SHORT PROBLEM
Beneath this line are entries. Copy the range from the line with "What Godot script" to the line with "# x runs to", ends included, exactly; leave pictures out.

AVAILABLE RECORDS

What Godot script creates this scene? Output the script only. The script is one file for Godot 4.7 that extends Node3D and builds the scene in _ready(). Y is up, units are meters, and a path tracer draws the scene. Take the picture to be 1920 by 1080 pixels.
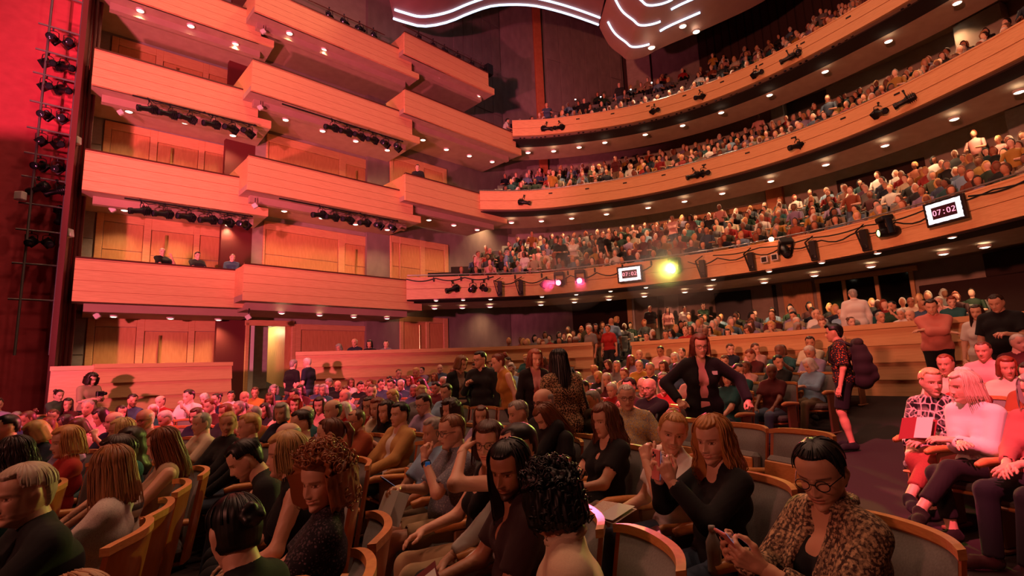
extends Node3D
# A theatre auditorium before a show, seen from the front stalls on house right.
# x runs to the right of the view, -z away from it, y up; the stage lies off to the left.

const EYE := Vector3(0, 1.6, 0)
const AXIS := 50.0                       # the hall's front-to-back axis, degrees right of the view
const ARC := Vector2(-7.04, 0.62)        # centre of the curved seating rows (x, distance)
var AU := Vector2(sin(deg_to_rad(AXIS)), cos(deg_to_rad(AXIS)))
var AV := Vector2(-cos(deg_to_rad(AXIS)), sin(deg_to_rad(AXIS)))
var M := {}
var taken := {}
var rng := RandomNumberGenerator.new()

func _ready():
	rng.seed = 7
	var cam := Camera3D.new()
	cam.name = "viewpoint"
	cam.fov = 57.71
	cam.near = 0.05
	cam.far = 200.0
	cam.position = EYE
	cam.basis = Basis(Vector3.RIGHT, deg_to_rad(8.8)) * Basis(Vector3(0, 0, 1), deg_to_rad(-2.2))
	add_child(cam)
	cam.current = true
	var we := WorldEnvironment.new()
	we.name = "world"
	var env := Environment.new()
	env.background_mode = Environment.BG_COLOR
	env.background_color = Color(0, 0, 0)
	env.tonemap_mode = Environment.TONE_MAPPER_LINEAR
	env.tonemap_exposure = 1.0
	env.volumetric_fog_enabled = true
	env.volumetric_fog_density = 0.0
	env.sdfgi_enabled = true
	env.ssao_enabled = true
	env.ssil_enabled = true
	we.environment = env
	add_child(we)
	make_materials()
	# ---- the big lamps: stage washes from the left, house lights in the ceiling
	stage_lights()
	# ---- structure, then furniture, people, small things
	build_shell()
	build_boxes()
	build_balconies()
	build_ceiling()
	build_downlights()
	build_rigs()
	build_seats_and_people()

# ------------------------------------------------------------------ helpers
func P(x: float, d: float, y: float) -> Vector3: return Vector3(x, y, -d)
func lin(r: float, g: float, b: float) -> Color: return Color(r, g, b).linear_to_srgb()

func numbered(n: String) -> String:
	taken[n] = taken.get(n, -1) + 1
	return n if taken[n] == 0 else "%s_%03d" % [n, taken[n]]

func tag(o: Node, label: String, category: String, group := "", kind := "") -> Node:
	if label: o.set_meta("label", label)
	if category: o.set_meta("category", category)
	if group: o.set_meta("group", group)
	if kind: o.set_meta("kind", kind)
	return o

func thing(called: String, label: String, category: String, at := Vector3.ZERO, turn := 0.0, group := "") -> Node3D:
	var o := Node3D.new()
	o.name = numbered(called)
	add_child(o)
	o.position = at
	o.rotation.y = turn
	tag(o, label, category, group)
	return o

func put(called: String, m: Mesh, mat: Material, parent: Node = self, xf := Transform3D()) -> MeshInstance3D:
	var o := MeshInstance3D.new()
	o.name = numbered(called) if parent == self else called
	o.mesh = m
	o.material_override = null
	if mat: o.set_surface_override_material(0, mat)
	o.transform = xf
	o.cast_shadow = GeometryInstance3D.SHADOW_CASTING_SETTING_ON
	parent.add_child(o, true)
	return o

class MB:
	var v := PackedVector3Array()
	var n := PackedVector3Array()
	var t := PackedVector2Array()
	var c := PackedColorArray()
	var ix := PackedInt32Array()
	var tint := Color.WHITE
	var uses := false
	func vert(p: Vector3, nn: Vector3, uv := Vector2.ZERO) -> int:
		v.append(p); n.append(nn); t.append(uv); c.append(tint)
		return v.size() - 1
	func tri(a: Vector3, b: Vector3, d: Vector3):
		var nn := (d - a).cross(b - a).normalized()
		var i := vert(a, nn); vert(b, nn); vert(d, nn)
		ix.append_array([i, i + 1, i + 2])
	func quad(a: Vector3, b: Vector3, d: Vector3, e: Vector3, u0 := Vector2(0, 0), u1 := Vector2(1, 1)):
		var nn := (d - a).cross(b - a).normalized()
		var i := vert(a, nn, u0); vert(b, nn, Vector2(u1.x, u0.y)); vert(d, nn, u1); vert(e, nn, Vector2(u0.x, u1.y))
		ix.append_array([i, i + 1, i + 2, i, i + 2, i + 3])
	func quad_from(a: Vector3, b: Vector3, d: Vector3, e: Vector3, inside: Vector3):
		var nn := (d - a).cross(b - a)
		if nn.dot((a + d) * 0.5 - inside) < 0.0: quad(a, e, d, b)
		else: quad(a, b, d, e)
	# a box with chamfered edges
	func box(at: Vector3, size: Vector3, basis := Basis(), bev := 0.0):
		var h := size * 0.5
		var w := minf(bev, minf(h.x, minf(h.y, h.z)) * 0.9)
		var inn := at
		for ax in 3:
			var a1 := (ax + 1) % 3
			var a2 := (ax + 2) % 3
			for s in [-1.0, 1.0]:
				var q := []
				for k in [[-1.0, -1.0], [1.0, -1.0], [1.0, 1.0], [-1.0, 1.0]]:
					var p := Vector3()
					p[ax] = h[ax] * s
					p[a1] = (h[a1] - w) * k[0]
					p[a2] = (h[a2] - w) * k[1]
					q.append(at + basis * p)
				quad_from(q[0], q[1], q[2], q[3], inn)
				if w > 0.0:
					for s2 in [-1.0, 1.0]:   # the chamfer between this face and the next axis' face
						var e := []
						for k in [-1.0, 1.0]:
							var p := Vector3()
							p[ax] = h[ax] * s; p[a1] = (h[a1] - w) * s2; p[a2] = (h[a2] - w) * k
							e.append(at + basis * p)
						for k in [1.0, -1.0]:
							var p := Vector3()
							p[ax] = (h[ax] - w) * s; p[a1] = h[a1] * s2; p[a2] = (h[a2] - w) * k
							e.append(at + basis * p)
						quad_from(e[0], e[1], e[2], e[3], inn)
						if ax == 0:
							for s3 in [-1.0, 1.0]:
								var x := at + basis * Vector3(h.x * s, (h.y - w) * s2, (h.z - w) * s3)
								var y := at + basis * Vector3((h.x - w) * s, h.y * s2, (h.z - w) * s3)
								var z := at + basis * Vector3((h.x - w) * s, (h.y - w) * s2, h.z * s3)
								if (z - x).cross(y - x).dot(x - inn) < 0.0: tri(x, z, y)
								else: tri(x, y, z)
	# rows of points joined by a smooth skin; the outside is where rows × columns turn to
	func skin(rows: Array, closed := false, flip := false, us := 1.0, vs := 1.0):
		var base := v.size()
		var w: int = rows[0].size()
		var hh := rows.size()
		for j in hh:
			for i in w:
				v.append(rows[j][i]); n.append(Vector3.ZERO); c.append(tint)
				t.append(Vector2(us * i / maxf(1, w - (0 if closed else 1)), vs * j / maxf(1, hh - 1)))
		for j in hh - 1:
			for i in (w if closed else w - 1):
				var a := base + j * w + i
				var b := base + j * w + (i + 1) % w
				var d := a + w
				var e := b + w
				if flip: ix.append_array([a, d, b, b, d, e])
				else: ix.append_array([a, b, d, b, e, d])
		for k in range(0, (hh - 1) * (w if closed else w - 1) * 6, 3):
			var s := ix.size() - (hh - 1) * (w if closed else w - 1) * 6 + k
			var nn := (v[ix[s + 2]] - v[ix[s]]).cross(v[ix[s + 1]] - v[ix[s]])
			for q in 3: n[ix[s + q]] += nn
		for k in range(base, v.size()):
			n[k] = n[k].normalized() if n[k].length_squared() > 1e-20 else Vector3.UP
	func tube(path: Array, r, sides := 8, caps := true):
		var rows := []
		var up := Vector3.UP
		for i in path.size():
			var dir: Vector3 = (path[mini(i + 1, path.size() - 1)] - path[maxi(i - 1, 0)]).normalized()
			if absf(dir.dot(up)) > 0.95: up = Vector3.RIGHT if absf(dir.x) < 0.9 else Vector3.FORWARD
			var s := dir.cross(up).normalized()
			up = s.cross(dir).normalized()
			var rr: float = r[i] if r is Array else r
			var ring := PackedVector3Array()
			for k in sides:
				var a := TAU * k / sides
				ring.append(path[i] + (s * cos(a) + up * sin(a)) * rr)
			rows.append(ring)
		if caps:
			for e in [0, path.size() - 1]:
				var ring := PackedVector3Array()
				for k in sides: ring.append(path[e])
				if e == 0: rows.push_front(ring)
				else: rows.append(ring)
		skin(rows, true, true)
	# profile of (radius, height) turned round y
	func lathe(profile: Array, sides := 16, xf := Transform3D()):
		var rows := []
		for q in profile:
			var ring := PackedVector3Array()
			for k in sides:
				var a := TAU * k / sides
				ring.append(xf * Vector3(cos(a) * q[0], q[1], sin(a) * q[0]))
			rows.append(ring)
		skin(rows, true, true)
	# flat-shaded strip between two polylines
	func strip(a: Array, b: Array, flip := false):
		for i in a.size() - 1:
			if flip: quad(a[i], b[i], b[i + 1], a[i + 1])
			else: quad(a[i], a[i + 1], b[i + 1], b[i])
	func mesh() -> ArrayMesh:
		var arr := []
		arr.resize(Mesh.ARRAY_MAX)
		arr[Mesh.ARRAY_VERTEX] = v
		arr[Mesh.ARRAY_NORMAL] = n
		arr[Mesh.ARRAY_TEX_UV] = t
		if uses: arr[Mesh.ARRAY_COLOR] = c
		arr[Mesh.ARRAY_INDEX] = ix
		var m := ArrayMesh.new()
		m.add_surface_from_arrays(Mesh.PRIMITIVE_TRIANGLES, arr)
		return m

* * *

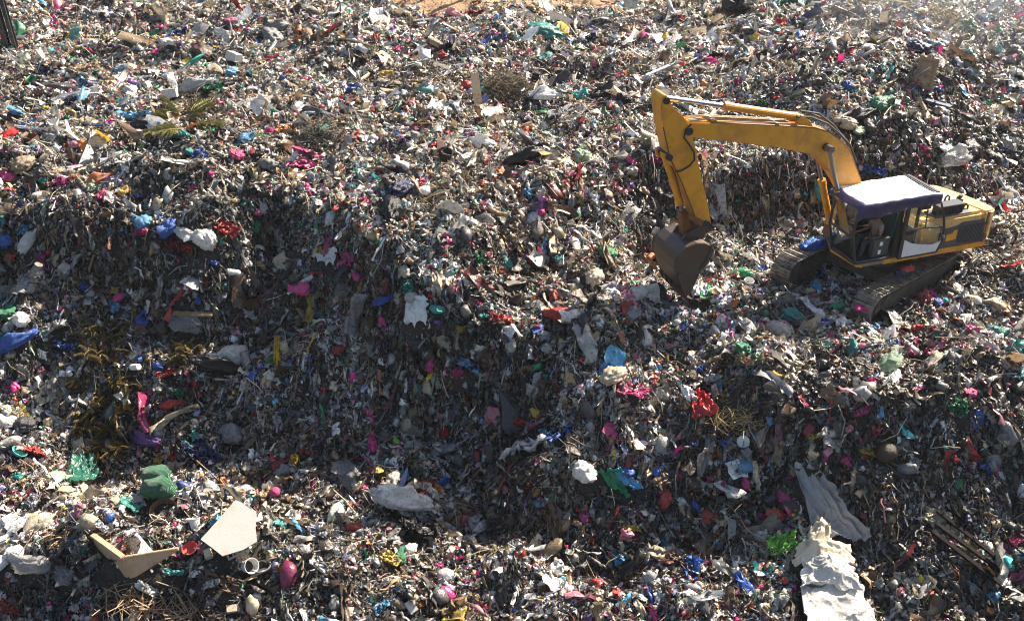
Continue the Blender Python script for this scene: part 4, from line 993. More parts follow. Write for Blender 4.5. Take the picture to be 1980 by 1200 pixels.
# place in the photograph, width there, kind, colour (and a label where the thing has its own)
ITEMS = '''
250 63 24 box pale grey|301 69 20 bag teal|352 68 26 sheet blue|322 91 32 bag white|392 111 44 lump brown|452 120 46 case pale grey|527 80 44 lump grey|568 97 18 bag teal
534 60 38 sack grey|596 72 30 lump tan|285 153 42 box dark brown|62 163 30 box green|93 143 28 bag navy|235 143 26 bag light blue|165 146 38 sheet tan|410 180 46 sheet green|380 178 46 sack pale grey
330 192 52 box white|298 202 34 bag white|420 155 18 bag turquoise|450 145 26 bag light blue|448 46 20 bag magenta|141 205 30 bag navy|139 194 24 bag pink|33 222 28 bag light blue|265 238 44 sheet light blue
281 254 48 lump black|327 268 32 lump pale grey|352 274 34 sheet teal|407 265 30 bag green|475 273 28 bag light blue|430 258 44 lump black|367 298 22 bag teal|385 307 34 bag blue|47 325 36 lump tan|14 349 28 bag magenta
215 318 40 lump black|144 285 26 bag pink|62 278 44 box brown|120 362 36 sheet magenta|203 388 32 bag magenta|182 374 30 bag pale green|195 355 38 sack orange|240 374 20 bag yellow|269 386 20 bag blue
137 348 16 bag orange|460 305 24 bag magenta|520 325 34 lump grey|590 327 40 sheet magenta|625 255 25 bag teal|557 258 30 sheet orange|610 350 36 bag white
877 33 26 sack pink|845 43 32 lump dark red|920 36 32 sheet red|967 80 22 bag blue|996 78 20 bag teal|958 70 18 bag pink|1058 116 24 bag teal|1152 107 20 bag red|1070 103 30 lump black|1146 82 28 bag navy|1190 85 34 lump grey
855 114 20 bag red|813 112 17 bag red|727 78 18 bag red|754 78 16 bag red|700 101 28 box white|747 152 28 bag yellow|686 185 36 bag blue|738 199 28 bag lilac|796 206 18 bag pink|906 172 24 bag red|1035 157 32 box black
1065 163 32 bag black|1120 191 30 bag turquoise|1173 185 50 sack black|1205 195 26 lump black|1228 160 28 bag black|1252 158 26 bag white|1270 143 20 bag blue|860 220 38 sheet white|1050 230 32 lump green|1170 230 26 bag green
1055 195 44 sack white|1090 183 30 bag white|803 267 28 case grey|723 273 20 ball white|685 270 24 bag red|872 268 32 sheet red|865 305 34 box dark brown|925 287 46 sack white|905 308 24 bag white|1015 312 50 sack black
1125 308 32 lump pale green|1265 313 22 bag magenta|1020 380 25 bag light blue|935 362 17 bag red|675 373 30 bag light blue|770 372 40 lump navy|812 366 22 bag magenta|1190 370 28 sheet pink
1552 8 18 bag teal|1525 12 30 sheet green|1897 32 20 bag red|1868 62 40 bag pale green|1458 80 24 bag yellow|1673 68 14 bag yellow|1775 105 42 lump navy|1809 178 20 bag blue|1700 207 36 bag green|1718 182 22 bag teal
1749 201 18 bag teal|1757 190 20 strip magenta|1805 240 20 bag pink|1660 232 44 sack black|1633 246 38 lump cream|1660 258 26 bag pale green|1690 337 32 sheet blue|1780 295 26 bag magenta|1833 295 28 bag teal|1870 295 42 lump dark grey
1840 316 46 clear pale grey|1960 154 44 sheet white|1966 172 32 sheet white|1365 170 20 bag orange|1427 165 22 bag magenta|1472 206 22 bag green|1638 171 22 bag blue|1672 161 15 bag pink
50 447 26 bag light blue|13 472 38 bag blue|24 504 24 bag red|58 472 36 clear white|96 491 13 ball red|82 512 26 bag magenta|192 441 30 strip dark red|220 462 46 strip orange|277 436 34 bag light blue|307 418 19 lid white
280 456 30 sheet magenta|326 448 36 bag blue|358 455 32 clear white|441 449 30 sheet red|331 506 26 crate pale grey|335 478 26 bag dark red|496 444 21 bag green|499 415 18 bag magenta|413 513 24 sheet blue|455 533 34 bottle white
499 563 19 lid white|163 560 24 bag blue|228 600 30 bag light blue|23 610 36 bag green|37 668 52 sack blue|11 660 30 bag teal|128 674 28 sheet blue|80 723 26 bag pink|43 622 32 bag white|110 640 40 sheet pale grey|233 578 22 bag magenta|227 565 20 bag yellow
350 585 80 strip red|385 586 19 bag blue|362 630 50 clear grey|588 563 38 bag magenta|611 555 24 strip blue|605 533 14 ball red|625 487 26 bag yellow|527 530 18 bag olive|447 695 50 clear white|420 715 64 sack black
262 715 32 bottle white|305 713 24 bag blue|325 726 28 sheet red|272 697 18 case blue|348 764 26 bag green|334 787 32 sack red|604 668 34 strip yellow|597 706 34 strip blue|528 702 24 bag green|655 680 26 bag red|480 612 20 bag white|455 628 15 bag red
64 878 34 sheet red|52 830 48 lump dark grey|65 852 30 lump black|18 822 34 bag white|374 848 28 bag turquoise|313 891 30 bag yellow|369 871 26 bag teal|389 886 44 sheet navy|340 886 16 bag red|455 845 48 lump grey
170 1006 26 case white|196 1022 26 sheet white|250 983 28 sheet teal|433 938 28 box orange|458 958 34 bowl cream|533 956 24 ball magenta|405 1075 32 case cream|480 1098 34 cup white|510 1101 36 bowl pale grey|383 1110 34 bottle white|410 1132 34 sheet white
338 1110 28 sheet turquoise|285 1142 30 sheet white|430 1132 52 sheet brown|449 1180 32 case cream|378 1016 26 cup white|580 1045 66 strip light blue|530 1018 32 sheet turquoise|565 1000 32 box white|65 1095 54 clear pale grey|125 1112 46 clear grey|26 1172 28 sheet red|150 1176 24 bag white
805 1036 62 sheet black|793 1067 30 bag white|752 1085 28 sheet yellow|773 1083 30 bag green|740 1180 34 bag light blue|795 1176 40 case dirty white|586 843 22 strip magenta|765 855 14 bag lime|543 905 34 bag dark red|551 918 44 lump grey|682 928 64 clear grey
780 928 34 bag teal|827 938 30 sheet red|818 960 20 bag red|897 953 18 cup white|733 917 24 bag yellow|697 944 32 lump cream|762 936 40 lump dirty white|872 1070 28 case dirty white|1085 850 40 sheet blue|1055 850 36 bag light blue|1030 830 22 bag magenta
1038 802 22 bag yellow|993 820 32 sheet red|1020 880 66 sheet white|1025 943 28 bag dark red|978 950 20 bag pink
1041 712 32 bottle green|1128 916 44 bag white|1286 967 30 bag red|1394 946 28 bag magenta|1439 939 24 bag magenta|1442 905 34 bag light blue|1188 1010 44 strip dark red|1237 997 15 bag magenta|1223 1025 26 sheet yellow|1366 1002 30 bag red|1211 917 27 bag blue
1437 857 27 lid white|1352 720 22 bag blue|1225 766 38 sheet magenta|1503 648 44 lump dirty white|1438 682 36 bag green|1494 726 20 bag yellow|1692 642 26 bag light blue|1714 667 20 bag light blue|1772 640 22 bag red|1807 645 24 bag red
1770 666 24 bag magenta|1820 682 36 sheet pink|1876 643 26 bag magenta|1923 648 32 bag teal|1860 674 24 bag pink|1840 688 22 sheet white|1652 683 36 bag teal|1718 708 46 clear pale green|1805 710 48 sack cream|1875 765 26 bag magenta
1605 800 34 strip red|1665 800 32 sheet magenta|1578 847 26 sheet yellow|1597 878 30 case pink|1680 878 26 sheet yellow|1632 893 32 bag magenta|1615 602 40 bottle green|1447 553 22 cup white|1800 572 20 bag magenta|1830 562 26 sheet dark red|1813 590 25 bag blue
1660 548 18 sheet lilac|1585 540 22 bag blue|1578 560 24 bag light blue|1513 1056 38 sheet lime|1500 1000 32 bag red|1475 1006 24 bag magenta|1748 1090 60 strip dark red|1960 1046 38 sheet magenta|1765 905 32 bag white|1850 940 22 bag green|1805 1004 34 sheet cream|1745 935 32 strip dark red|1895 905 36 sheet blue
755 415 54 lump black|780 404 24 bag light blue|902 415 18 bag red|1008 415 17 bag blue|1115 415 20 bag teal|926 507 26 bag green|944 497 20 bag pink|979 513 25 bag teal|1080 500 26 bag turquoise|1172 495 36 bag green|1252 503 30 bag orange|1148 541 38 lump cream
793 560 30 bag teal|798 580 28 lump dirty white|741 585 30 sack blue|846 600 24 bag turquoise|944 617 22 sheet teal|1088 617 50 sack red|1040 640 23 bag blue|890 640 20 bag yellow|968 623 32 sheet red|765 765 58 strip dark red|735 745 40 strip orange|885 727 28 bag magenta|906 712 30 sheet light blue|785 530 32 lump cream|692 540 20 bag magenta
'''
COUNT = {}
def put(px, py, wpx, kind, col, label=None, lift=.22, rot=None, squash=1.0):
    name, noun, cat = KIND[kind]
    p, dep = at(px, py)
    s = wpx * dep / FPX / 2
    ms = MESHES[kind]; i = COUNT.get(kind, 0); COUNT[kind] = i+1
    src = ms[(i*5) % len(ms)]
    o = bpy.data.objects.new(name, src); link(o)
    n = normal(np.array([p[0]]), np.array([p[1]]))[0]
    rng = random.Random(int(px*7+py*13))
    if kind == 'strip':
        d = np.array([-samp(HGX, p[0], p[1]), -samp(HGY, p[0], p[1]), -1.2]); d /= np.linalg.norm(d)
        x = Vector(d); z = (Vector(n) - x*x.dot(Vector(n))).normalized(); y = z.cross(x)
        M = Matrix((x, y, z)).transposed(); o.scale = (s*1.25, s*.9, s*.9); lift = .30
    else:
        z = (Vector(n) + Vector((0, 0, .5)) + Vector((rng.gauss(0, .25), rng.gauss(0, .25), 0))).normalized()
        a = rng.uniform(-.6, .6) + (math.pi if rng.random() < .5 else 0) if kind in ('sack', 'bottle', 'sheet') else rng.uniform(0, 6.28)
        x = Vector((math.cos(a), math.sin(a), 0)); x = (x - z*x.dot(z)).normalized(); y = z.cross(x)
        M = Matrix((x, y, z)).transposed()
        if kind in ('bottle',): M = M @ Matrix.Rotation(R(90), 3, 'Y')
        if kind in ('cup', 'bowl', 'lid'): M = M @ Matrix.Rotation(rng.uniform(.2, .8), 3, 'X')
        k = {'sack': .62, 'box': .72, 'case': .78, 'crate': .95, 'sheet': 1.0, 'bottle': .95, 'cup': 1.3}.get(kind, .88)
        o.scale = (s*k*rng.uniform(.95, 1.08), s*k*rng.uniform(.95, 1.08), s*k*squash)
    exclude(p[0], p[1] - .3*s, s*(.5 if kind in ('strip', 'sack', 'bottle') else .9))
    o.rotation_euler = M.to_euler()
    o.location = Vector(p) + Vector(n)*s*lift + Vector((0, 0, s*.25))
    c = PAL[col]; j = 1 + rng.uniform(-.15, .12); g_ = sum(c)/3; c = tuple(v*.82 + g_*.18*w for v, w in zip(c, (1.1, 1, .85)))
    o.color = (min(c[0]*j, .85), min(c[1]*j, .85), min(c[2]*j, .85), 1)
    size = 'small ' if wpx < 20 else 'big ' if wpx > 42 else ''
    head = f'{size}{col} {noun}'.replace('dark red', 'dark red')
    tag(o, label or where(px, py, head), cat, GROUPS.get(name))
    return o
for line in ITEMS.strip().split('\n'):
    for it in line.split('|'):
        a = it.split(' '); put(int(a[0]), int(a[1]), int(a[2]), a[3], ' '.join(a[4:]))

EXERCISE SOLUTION
What Godot script creates this scene? Output the script only. The script is one file for Godot 4.7 that extends Node3D and builds the scene in _ready(). Y is up, units are meters, and a path tracer draws the scene. Take the picture to be 1920 by 1080 pixels.
extends Node3D
# A theatre auditorium before a show, seen from the front stalls on house right.
# x runs to the right of the view, -z away from it, y up; the stage lies off to the left.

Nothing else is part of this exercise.